Given request:
Your task is to retype the lines from the opening of the material through the line that includes "pi = math.pi". Do not copy the pictures.

[begin Exercise data]

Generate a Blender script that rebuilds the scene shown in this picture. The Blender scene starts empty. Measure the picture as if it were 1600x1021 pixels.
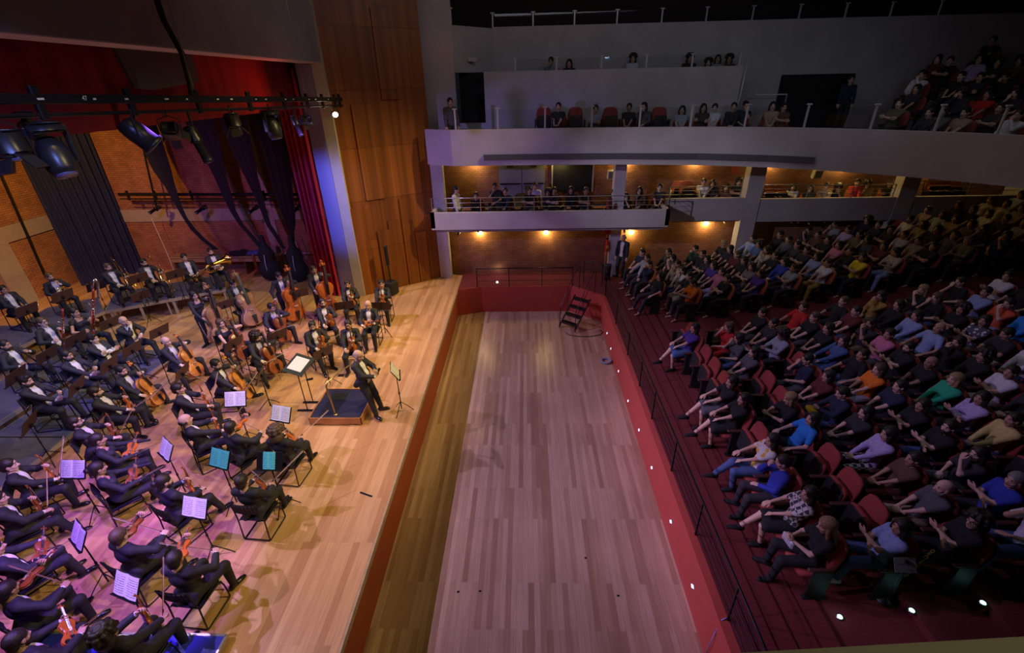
import bpy, math, random
import numpy as np
from mathutils import Matrix, Vector

C = bpy.context.scene.collection
SC = bpy.context.scene
rnd = random.Random(7)
pi = math.pi

# ------------------------------------------------------------------ camera
EYE = np.array([0.0, 0.0, 6.9])
CC = np.array([800.0, 510.5]); VD = np.array([820.0, 129.0]); VV = np.array([832.0, 1880.0])
FPX = float(np.sqrt(-(VD - CC) @ (VV - CC)))
_n = lambda a: a / np.linalg.norm(a)
_ray = lambda u, v: np.array([u - CC[0], -(v - CC[1]), -FPX])
_Y = _n(_ray(*VD)); _Z = -_n(_ray(*VV)); _X = np.cross(_Y, _Z)
RW = np.array([_X, _Y, _Z])
def at(u, v, z=0.0):
    d = RW @ _ray(u, v); return EYE + (z - EYE[2]) / d[2] * d
def aty(u, v, y):
    d = RW @ _ray(u, v); return EYE + y / d[1] * d
def atx(u, v, x):
    d = RW @ _ray(u, v); return EYE + x / d[0] * d
cd = bpy.data.cameras.new('camera'); cam = bpy.data.objects.new('camera', cd); C.objects.link(cam)
cd.sensor_width = 36.0; cd.lens = FPX / 1600 * 36; cd.clip_start = 0.05; cd.clip_end = 200
M4 = Matrix([[*RW[0], EYE[0]], [*RW[1], EYE[1]], [*RW[2], EYE[2]], [0, 0, 0, 1]])
cam.matrix_world = M4
SC.camera = cam

# ------------------------------------------------------------------ look
SC.view_settings.view_transform = 'Standard'; SC.view_settings.look = 'None'
SC.view_settings.gamma = 1.0; SC.view_settings.exposure = 0.0; SC.view_settings.use_curve_mapping = False
SC.cycles.max_bounces = 5; SC.cycles.diffuse_bounces = 3; SC.cycles.glossy_bounces = 2
SC.cycles.transparent_max_bounces = 12; SC.cycles.sample_clamp_indirect = 3.0
SC.cycles.caustics_reflective = False; SC.cycles.caustics_refractive = False
W = bpy.data.worlds.new('world'); SC.world = W; W.use_nodes = True
W.node_tree.nodes['Background'].inputs[0].default_value = (0.35, 0.32, 0.45, 1)
W.node_tree.nodes['Background'].inputs[1].default_value = 0.012

def spot(name, loc, tgt, col, watt, size=60, blend=0.5, rad=0.08):
    l = bpy.data.lights.new(name, 'SPOT'); l.color = col; l.energy = watt; l.spot_size = math.radians(size)
    l.spot_blend = blend; l.shadow_soft_size = rad
    o = bpy.data.objects.new(name, l); C.objects.link(o); o.location = loc
    o.rotation_euler = (Vector(tgt) - Vector(loc)).to_track_quat('-Z', 'Y').to_euler(); return o
def area(name, loc, tgt, col, watt, sx, sy, spread=180):
    l = bpy.data.lights.new(name, 'AREA'); l.color = col; l.energy = watt; l.shape = 'RECTANGLE'; l.size = sx; l.size_y = sy
    l.spread = math.radians(spread)
    o = bpy.data.objects.new(name, l); C.objects.link(o); o.location = loc
    o.rotation_euler = (Vector(tgt) - Vector(loc)).to_track_quat('-Z', 'Y').to_euler(); return o
def bulb(name, loc, col, watt, rad=0.05):
    l = bpy.data.lights.new(name, 'POINT'); l.color = col; l.energy = watt; l.shadow_soft_size = rad
    o = bpy.data.objects.new(name, l); C.objects.link(o); o.location = loc; return o

BLUE = (0.10, 0.14, 1.0)
# warm front-of-house wash from the auditorium ceiling on to the stage
for y_, x_, c_, w_ in ((4.5, 5.0, (1, .78, .32), 3100), (9, 5.6, (1, .74, .28), 4700), (13.5, 5.6, (1, .74, .28), 4200)):
    spot('front_wash_light', (x_, y_, 11.5), (-7.6, y_ * .9 + 1.4, 0), c_, w_, 46, 1.0, .12)
# warm overhead wash from the bridge above the apron
for y_, w_ in ((5.5, 420), (10, 1000), (14, 900)):
    spot('stage_bridge_light', (-3.4, y_, 12.4), (-5.0, y_ + .3, 0), (1, .70, .28), w_ * 1.5, 40, 1.0, .15)
for x_, y_ in ((-9.5, 8), (-10.5, 12.5), (-14.5, 12.0)):
    spot('stage_top_light', (x_, y_, 8.6), (x_, y_ + .2, 0), (1, .76, .52), 500, 78, .9, .2)
# violet wash: a row of lamps behind the header, reaching the pit at about 48 degrees
for y_ in (2.5, 6.2, 9.9, 13.6):
    spot('violet_wash_light', (-9.25, y_, 7.35), (0.3, y_, -1.0), (.68, .50, 1.0), 1550, 62, .8, .06)
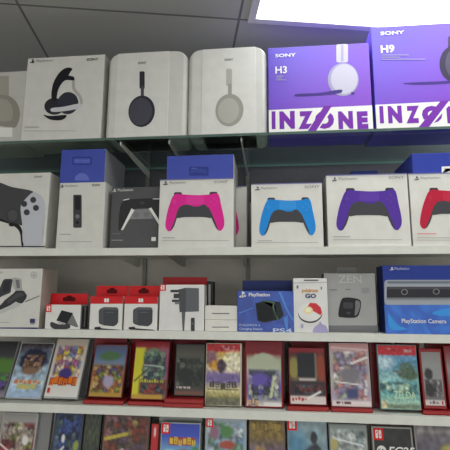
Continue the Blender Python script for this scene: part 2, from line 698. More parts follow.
# --- two purple cartons
def purple_mat():
    m = bpy.data.materials.new('purple_print')
    m.use_nodes = True
    nt = m.node_tree
    b = nt.nodes['Principled BSDF']
    b.inputs['Roughness'].default_value = 0.4
    tc = nt.nodes.new('ShaderNodeTexCoord')
    sp = nt.nodes.new('ShaderNodeVectorMath')
    sp.operation = 'DOT_PRODUCT'
    sp.inputs[1].default_value = (2.2, 0, -3.2)
    mr = nt.nodes.new('ShaderNodeMapRange')
    mr.inputs['From Min'].default_value = -1.05
    mr.inputs['From Max'].default_value = 0.25
    rp = nt.nodes.new('ShaderNodeValToRGB')
    rp.color_ramp.elements[0].color = L3((92, 78, 200)) + (1,)
    rp.color_ramp.elements[1].color = L3((132, 62, 190)) + (1,)
    nt.links.new(tc.outputs['Object'], sp.inputs[0])
    nt.links.new(sp.outputs['Value'], mr.inputs['Value'])
    nt.links.new(mr.outputs[0], rp.inputs['Fac'])
    nt.links.new(rp.outputs['Color'], b.inputs['Base Color'])
    return m


PU = purple_mat()
PUs = mat((112, 92, 208), 0.45)
PUi = mat((120, 52, 168), 0.45, var=0)
PUd = mat((70, 52, 130), 0.45, var=0)

b = Box('headset_box', 'purple carton with a white headset pictured and a white lettered band', 'box', 268.4, 371, 45.4, Z1, YF, 0.11)
b.carton(PU, PUs)
q = lambda pts: T(pts, 260, 30, 3.75)
hw = mat((190, 188, 206), 0.45, var=0)
hw2 = mat((160, 156, 186), 0.45, var=0)
b.print_('product_picture', [(q(rrect(286, 52, 330, 122, 8)), hw), (q(rect(303, 56, 313, 118)), hw2),
                             (q(ell(312, 186, 58, 62)), hw2), (q(ell(316, 184, 50, 56)), hw),
                             (q(smooth_closed([(138, 240), (220, 236), (298, 224), (308, 230), (296, 238), (220, 246), (138, 249)], 4)), PUd),
                             (q(ell(348, 238, 7, 5)), PUd)])
b.print_('white_band', [([(262, 110.5), (375, 105.3), (375, 136), (262, 136)], PW)])
mbw = MB()
lv = b.layer + 1
for ch, a_, z_ in (('I', 271.8, 275.6), ('N', 279.6, 295), ('Z', 298.6, 313), ('O', 315, 334.4), ('N', 338.6, 353.4), ('E', 357.4, 368.4)):
    b.layer = lv
    b.word('', ch, a_, 111.6, z_, 129.4, PUi, 0.075, mb=mbw)
mbw.build('title_lettering', b.root)
b.print_('title_slash', [(q([(236, 298), (274, 296), (214, 380), (173, 382)]), PW), (q([(240, 286), (270, 284), (210, 380), (178, 382)]), PUi)])
b.word('brand_lettering', 'SONY', 275.2, 54.4, 296, 57.8, PW, 0.03)
b.word('model_lettering', 'H3', 275.4, 66.8, 287, 74, PW, 0.02)
b.print_('small_print', [(q(rect(60, 173, 88, 176)), hw2), (q(rect(60, 180, 82, 183)), hw2), (q(rect(60, 187, 98, 190)), hw2)])

b = Box('headset_box', 'taller purple carton with a dark headset pictured, at the right end of the glass shelf', 'box', 373.6, 478, 25.0, Z1, YF, 0.13)
b.carton(PU, PUs)
q = lambda pts: T(pts, 360, 20, 3.75)
b.print_('product_picture', [(q(rrect(330, 60, 372, 125, 8)), mat((70, 66, 90), 0.45, var=0)), (q(ell(352, 165, 54, 68)), mat((58, 54, 76), 0.45, var=0)),
                             (q(ell(362, 162, 42, 58)), mat((84, 80, 104), 0.45, var=0)),
                             (q(smooth_closed([(160, 238), (205, 234), (300, 230), (345, 226), (345, 236), (300, 240), (205, 243)], 4)), PUd)])
b.print_('white_band', [([(366, 105.3), (482, 99.8), (482, 134), (366, 134)], PW)])
mbw = MB()
lv = b.layer + 1
for ch, a_, z_ in (('I', 380, 384), ('N', 388.4, 402.4), ('Z', 406.4, 420), ('O', 422.4, 443), ('N', 447.4, 461), ('E', 465, 474)):
    b.layer = lv
    b.word('', ch, a_, 106.2, z_, 123.6, PUi, 0.075, mb=mbw)
mbw.build('title_lettering', b.root)
b.print_('title_slash', [(q([(297, 318), (338, 316), (262, 402), (213, 404)]), PW), (q([(302, 304), (334, 302), (258, 402), (218, 404)]), PUi)])
b.word('brand_lettering', 'SONY', 380.4, 32.0, 404.5, 35.6, PW, 0.03)
b.word('model_lettering', 'H9', 380.8, 45.6, 394.6, 53.4, PW, 0.03)
b.print_('small_print', [(q(rect(80, 131, 182, 134)), hw2), (q(rect(80, 139, 150, 142)), hw2), (q(rect(80, 147, 245, 150)), hw2)])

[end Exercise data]

Reply:
Generate a Blender script that rebuilds the scene shown in this picture. The Blender scene starts empty. Measure the picture as if it were 1600x1021 pixels.
import bpy, math, random
import numpy as np
from mathutils import Matrix, Vector

C = bpy.context.scene.collection
SC = bpy.context.scene
rnd = random.Random(7)
pi = math.pi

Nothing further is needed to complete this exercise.